▶ RECORDS TO PROCESS:
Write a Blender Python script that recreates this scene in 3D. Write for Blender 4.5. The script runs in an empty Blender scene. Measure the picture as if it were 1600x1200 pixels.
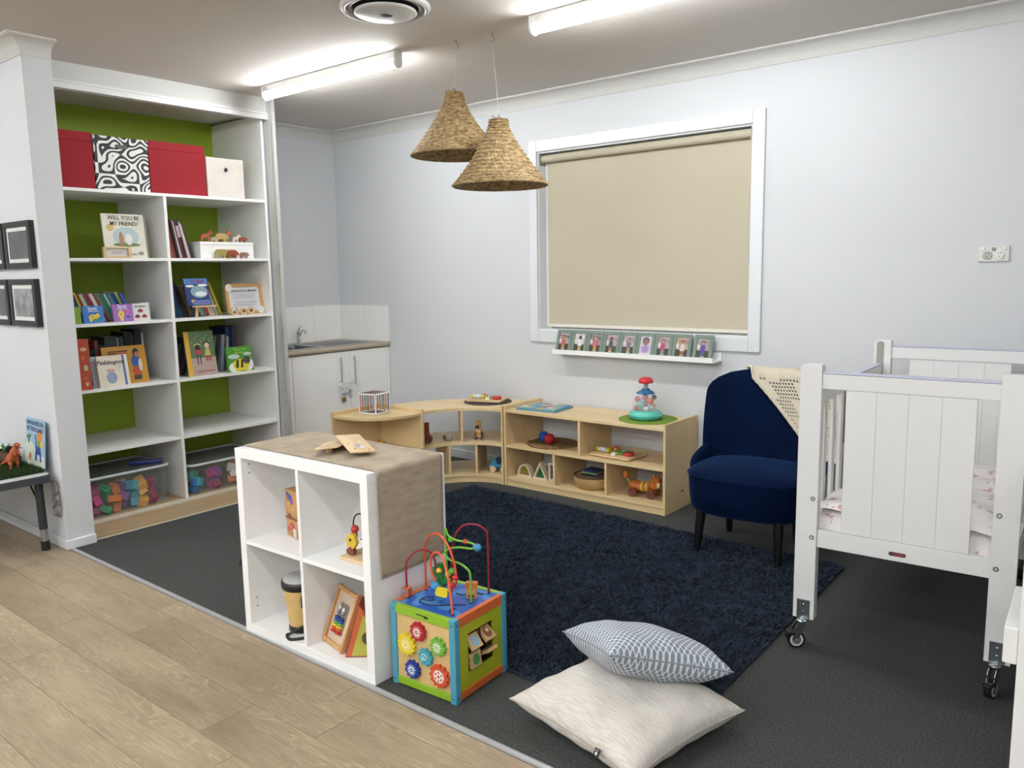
import bpy, bmesh, math, random
from mathutils import Matrix, Vector
C = bpy.context.scene.collection
SC = bpy.context.scene
R = math.radians
# ---------------------------------------------------------------- camera, world, exposure
cd = bpy.data.cameras.new('camera'); cam = bpy.data.objects.new('camera', cd); C.objects.link(cam)
rv = Vector((0.7782162515667648, 0.6277486097331548, -0.01763940972552505))
uv = Vector((-0.07321451920551267, 0.1185888524094835, 0.9902405355577539))
fv = Vector((-0.6237139568543254, 0.7693298168291976, -0.13824808484325452))
mw = Matrix.Identity(4)
for i in range(3):
    mw[i][0] = rv[i]; mw[i][1] = uv[i]; mw[i][2] = -fv[i]
mw.translation = (5.601373, -4.539721, 1.442870)
cam.matrix_world = mw
cd.sensor_fit = 'HORIZONTAL'; cd.sensor_width = 36.0; cd.lens = 36.0*1251.41365/1600; cd.clip_start = .02
SC.camera = cam
w = bpy.data.worlds.new('world'); SC.world = w; w.use_nodes = True
w.node_tree.nodes['Background'].inputs[0].default_value = (.75, .8, .9, 1)
w.node_tree.nodes['Background'].inputs[1].default_value = .3
SC.view_settings.view_transform = 'Standard'; SC.view_settings.look = 'None'
SC.view_settings.gamma = 1; SC.view_settings.use_curve_mapping = False
SC.view_settings.exposure = 1.0
TUBE = 39.0          # emission of the ceiling battens
TUBE_COL = (.955, .985, 1.0)
# ---------------------------------------------------------------- helpers
def lin(c):
    if isinstance(c, str):
        c = [int(c[i:i+2], 16)/255 for i in (0, 2, 4)]
    return tuple((x/12.92 if x <= .04045 else ((x+.055)/1.055)**2.4) for x in c)+(1,)
MATS = {}
def mat(n, c, rough=.5, metal=0, bump=0, bscale=200, var=0, vscale=6, c2=None, stretch=(1, 1, 1), spec=None, sheen=0, trans=0, coat=0, alpha=1, det=3, obrand=0):
    if n in MATS: return MATS[n]
    m = bpy.data.materials.new(n); m.use_nodes = True; nt = m.node_tree; b = nt.nodes['Principled BSDF']
    b.inputs['Base Color'].default_value = lin(c); b.inputs['Roughness'].default_value = rough; b.inputs['Metallic'].default_value = metal
    if spec is not None: b.inputs['Specular IOR Level'].default_value = spec
    if sheen: b.inputs['Sheen Weight'].default_value = sheen
    if trans: b.inputs['Transmission Weight'].default_value = trans
    if coat: b.inputs['Coat Weight'].default_value = coat
    if alpha < 1: b.inputs['Alpha'].default_value = alpha
    tc = nt.nodes.new('ShaderNodeTexCoord'); mp = nt.nodes.new('ShaderNodeMapping'); mp.inputs['Scale'].default_value = stretch
    nt.links.new(tc.outputs['Object'], mp.inputs[0])
    if var:
        nz = nt.nodes.new('ShaderNodeTexNoise'); nz.inputs['Scale'].default_value = vscale; nz.inputs['Detail'].default_value = det+1
        nt.links.new(mp.outputs[0], nz.inputs['Vector'])
        rp = nt.nodes.new('ShaderNodeValToRGB'); a = lin(c)
        d = lin(c2) if c2 else tuple(x*(1-var) for x in a[:3])+(1,)
        rp.color_ramp.elements[0].position = .35; rp.color_ramp.elements[1].position = .65
        rp.color_ramp.elements[0].color = d; rp.color_ramp.elements[1].color = a
        nt.links.new(nz.outputs[0], rp.inputs[0])
        out = rp.outputs[0]
        if obrand:
            oi = nt.nodes.new('ShaderNodeObjectInfo'); hv = nt.nodes.new('ShaderNodeHueSaturation')
            mr = nt.nodes.new('ShaderNodeMapRange'); mr.inputs[3].default_value = 1-obrand; mr.inputs[4].default_value = 1+obrand
            nt.links.new(oi.outputs['Random'], mr.inputs[0]); nt.links.new(mr.outputs[0], hv.inputs['Value'])
            nt.links.new(out, hv.inputs['Color']); out = hv.outputs[0]
            ad = nt.nodes.new('ShaderNodeVectorMath'); ad.operation = 'ADD'; sc = nt.nodes.new('ShaderNodeMath'); sc.operation = 'MULTIPLY'; sc.inputs[1].default_value = 37
            nt.links.new(oi.outputs['Random'], sc.inputs[0]); nt.links.new(mp.outputs[0], ad.inputs[0]); nt.links.new(sc.outputs[0], ad.inputs[1]); nt.links.new(ad.outputs[0], nz.inputs['Vector'])
        nt.links.new(out, b.inputs['Base Color'])
    if bump:
        n2 = nt.nodes.new('ShaderNodeTexNoise'); n2.inputs['Scale'].default_value = bscale; n2.inputs['Detail'].default_value = det
        nt.links.new(mp.outputs[0], n2.inputs['Vector'])
        bp = nt.nodes.new('ShaderNodeBump'); bp.inputs['Strength'].default_value = bump; bp.inputs['Distance'].default_value = .01
        nt.links.new(n2.outputs[0], bp.inputs['Height']); nt.links.new(bp.outputs[0], b.inputs['Normal'])
    MATS[n] = m; return m
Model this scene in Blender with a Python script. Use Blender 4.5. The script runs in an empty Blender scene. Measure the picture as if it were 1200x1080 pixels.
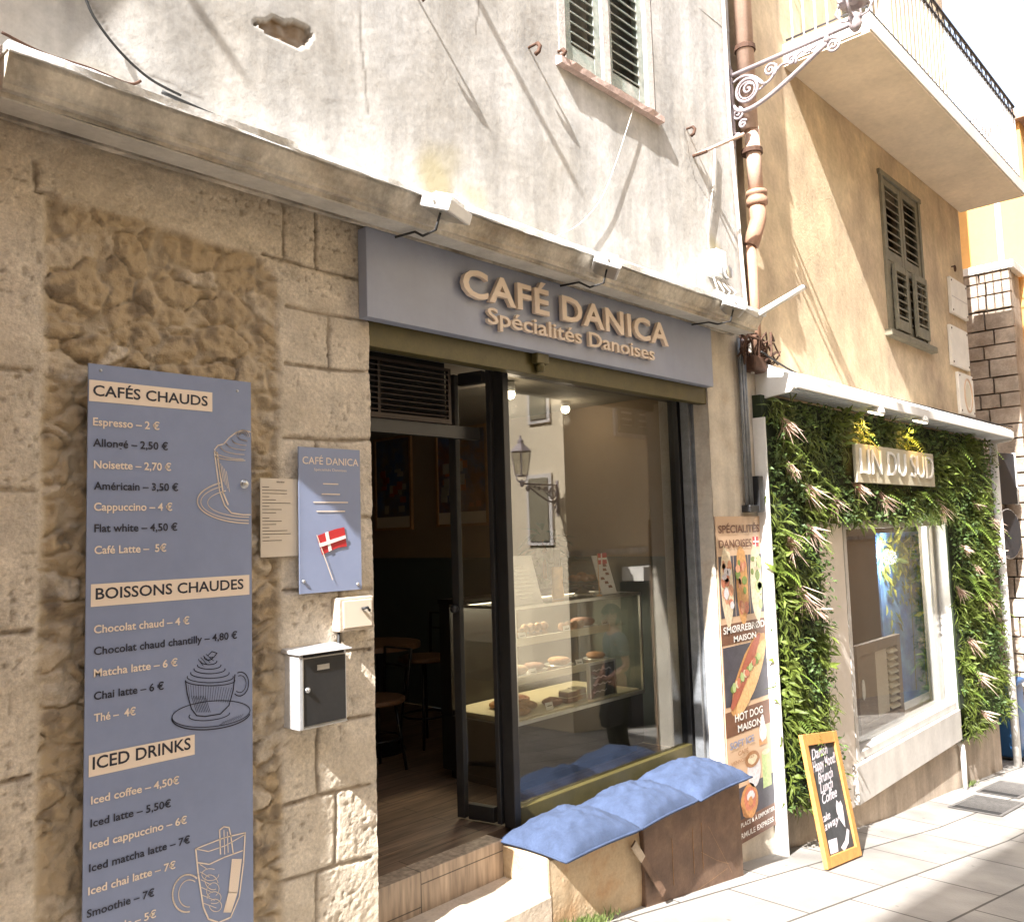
import bpy, math, random
import numpy as np
from mathutils import Vector, Matrix, noise
random.seed(7)
R = math.radians
# ------------------------------------------------------------------ camera
FPX, YAW, PITCH, ROLL = 1014.4, .82328, .085133, -.030687
_f = Vector((math.sin(YAW)*math.cos(PITCH), math.cos(YAW)*math.cos(PITCH), math.sin(PITCH)))
_r = Vector((math.cos(YAW), -math.sin(YAW), 0)); _u = _r.cross(_f)
CR = _r*math.cos(ROLL) + _u*math.sin(ROLL); CU = -_r*math.sin(ROLL) + _u*math.cos(ROLL); CF = _f
CP = Vector((0, -3, 0))
sc = bpy.context.scene
col = sc.collection
cam = bpy.data.objects.new('camera', bpy.data.cameras.new('camera'))
col.objects.link(cam)
m = Matrix((CR, CU, -CF)).transposed().to_4x4(); m.translation = CP
cam.matrix_world = m
cam.data.sensor_width = 36; cam.data.lens = 36*FPX/1200
cam.data.clip_start = .05; cam.data.clip_end = 500
sc.camera = cam
# ------------------------------------------------------------------ light
SUN = Vector((1, .20, -1)).normalized()          # the way the light travels
w = bpy.data.worlds.new('World'); sc.world = w; w.use_nodes = True
nt = w.node_tree; nt.nodes.clear()
sky = nt.nodes.new('ShaderNodeTexSky'); sky.sky_type = 'NISHITA'; sky.sun_disc = False
sky.sun_elevation = math.asin(-SUN.z); sky.sun_rotation = math.atan2(-SUN.x, -SUN.y)
sky.dust_density = 3; sky.air_density = 1.0
bg = nt.nodes.new('ShaderNodeBackground'); bg.inputs[1].default_value = .115
wo = nt.nodes.new('ShaderNodeOutputWorld')
hz_ = nt.nodes.new('ShaderNodeHueSaturation'); hz_.inputs['Saturation'].default_value = .62; hz_.inputs['Value'].default_value = 1.25; nt.links.new(sky.outputs[0], hz_.inputs['Color']); nt.links.new(hz_.outputs[0], bg.inputs[0]); nt.links.new(bg.outputs[0], wo.inputs[0])
sd = bpy.data.lights.new('sun', 'SUN'); sd.energy = 4.7; sd.angle = R(.5); sd.color = (1, .97, .945)
so = bpy.data.objects.new('sun', sd); col.objects.link(so)
so.rotation_euler = SUN.to_track_quat('-Z', 'Y').to_euler(); so.location = (-8, -3, 12)
vs = sc.view_settings; sc.display_settings.display_device = 'sRGB'
vs.view_transform = 'Standard'; vs.look = 'None'; vs.gamma = 1; vs.use_curve_mapping = False
vs.exposure = 2.02
try:
    sc.cycles.use_denoising = True; sc.cycles.max_bounces = 10; sc.cycles.transparent_max_bounces = 16
    sc.cycles.diffuse_bounces = 5; sc.cycles.sample_clamp_indirect = 8; sc.cycles.caustics_reflective = False
except Exception: pass

# ------------------------------------------------------------------ helpers
def at(px, py, Y=0.):
    """the point of the plane y = Y seen at a place of the photograph"""
    d = CR*(px-600) + CU*(540-py) + CF*FPX
    return CP + d*((Y-CP.y)/d.y)
def xz(px, py, Y=0.):
    p = at(px, py, Y); return p.x, p.z
def gz(x, y=0):
    return -1.47-.14*x if x < 8 else -2.59-.10*(x-8)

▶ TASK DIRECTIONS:
Select all lines with the word "empty" from the entries above.

▶ OUTPUT OF THE TASK:
Write a Blender Python script that recreates this scene in 3D. Write for Blender 4.5. The script runs in an empty Blender scene. Measure the picture as if it were 1600x1200 pixels.
Model this scene in Blender with a Python script. Use Blender 4.5. The script runs in an empty Blender scene. Measure the picture as if it were 1200x1080 pixels.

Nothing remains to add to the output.